What if every single thing we did throughout the entire course of human history matters not at all, except for a single bloodline and one woman’s choices?
You see, I love space opera. And I miss it. It’s not fashionable to just let your imagination loose anymore. Hard scifi is very difficult to write, and I so admire people who can pull it off with an exciting story, like Harlan Ellison, M. John Harrison and Isaac Asimov. And goodness knows, with all our scientific advances, Kim Stanley Robinson raises the bar on hard scifi with every book.
But the stuff that I like to read, watch and write also includes people like Lois McMaster Bujold, Anne McCaffrey, Jack Vance, Douglas Adams and even L Ron Hubbard. I think sometimes you have to dispense with what you think/know is possible, so you can dream the impossible. After all, if we don’t challenge all we know of science, how do we go beyond our limits to find new boundaries?
I think there’s room for more space opera that gets back to the storytelling along with amazing worldbuilding and I’m willing to put my head on a block and try to produce it. ‘Cause I really miss the days of Andre Norton’s Beastmaster series, and Phillip K Dick’s insanely fascinating futures. I want to roll all the awesome funny, heart-breaking, pulse-pounding, intimate, epic stories from Sector General to Firefly up into one and hug them because they changed my life for the better, along with so many others. I want to add my voice to that wonderful legacy.
Now, I can’t begin to compare myself to the masters who walk behind and before me, but I did wonder if I was making a mistake. If I perhaps had over-estimated the appeal of such stories–especially when John Carter took a nose dive at the box office.
(Though in fairness, it was not really the sort of film that deserved to do much else. I had fun watching it at home, I won’t lie, but I didn’t shell out dollars to see that at the movies after all. Still, I have to admit I liked it far more than I thought I would, based on the advertising and reviews.)
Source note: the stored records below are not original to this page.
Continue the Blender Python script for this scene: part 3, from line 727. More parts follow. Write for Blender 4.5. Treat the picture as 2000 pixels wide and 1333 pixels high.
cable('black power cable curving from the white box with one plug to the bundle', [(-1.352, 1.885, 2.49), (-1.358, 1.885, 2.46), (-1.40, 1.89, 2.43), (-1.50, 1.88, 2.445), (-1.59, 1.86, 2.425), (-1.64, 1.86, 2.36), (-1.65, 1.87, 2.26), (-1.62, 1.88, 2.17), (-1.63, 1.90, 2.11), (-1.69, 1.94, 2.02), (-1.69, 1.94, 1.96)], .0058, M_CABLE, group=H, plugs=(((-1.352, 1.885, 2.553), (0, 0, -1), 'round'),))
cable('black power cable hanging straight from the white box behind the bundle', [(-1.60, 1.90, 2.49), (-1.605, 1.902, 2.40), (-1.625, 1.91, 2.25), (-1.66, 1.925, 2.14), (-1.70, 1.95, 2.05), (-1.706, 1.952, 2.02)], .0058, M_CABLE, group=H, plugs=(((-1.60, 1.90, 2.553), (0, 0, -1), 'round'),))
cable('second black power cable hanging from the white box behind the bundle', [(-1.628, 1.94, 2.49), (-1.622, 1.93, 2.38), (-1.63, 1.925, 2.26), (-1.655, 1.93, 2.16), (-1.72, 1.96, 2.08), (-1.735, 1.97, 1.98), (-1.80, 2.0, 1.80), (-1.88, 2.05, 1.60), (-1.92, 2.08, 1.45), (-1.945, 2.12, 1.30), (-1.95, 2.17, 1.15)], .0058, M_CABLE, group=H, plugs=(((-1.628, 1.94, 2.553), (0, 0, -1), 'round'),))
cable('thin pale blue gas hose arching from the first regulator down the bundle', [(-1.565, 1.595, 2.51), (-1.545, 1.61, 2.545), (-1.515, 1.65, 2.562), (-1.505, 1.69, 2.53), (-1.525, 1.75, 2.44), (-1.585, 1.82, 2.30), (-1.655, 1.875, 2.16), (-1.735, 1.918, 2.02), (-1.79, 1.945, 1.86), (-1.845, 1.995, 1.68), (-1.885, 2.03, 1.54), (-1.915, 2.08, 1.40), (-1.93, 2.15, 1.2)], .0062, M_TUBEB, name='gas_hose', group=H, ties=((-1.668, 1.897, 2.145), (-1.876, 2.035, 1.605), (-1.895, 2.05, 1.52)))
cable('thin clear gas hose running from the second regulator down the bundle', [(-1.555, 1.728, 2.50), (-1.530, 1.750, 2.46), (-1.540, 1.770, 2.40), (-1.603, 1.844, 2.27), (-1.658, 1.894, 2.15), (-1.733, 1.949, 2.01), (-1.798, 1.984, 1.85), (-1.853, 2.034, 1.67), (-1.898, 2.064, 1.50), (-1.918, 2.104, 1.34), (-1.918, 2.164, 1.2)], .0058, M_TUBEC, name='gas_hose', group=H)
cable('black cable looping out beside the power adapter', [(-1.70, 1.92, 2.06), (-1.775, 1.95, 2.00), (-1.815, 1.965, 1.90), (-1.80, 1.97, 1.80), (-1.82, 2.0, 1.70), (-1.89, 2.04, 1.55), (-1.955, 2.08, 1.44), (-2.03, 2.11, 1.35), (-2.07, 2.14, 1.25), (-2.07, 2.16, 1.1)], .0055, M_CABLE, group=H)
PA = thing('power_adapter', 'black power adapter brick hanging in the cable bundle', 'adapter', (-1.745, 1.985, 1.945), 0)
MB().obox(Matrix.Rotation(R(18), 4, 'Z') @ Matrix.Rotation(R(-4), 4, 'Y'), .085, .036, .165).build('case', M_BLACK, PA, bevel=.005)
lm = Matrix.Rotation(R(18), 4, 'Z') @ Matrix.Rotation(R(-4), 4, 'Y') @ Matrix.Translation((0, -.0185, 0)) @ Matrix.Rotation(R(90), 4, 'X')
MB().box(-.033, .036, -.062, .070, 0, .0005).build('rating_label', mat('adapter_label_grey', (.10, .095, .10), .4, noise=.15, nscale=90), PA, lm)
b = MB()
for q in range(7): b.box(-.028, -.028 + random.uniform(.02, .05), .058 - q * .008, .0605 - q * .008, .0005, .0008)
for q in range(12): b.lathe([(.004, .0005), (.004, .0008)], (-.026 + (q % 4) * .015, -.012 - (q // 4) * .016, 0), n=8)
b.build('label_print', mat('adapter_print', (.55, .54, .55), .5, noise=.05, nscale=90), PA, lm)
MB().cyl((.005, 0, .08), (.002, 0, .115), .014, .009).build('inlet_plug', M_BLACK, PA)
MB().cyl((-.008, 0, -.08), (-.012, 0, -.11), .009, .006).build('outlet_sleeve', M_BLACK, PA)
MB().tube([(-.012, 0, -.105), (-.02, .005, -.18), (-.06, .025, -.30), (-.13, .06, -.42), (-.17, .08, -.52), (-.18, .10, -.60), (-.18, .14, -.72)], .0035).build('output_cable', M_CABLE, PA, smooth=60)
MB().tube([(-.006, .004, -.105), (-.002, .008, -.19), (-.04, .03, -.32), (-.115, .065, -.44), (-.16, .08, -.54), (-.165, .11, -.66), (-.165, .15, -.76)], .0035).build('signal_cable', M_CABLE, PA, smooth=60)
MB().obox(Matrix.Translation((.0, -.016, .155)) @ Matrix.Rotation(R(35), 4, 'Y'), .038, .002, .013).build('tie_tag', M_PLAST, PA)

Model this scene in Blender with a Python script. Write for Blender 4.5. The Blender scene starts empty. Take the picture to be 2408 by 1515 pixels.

Then I read a few articles on io9 and in the comments, people were actually bemoaning the lack of ‘fun’ scifi. They wanted adventure stories. Big ideas with big characters. Alien races galore. To my joy, they wanted more space opera in books, films and TV. So perhaps I’m not alone after all.
But seriously–do you agree? Is there room in the specfic market today for good, slightly old-fashioned space opera? Or is the genre too played out to really be fresh and capture the public’s imagination again? What specfic genres would you love to see more of? And tell me what brought you to the dark side–what are your favourite specfic books, regardless of genre?
Mama needs new books to add to her shopping list.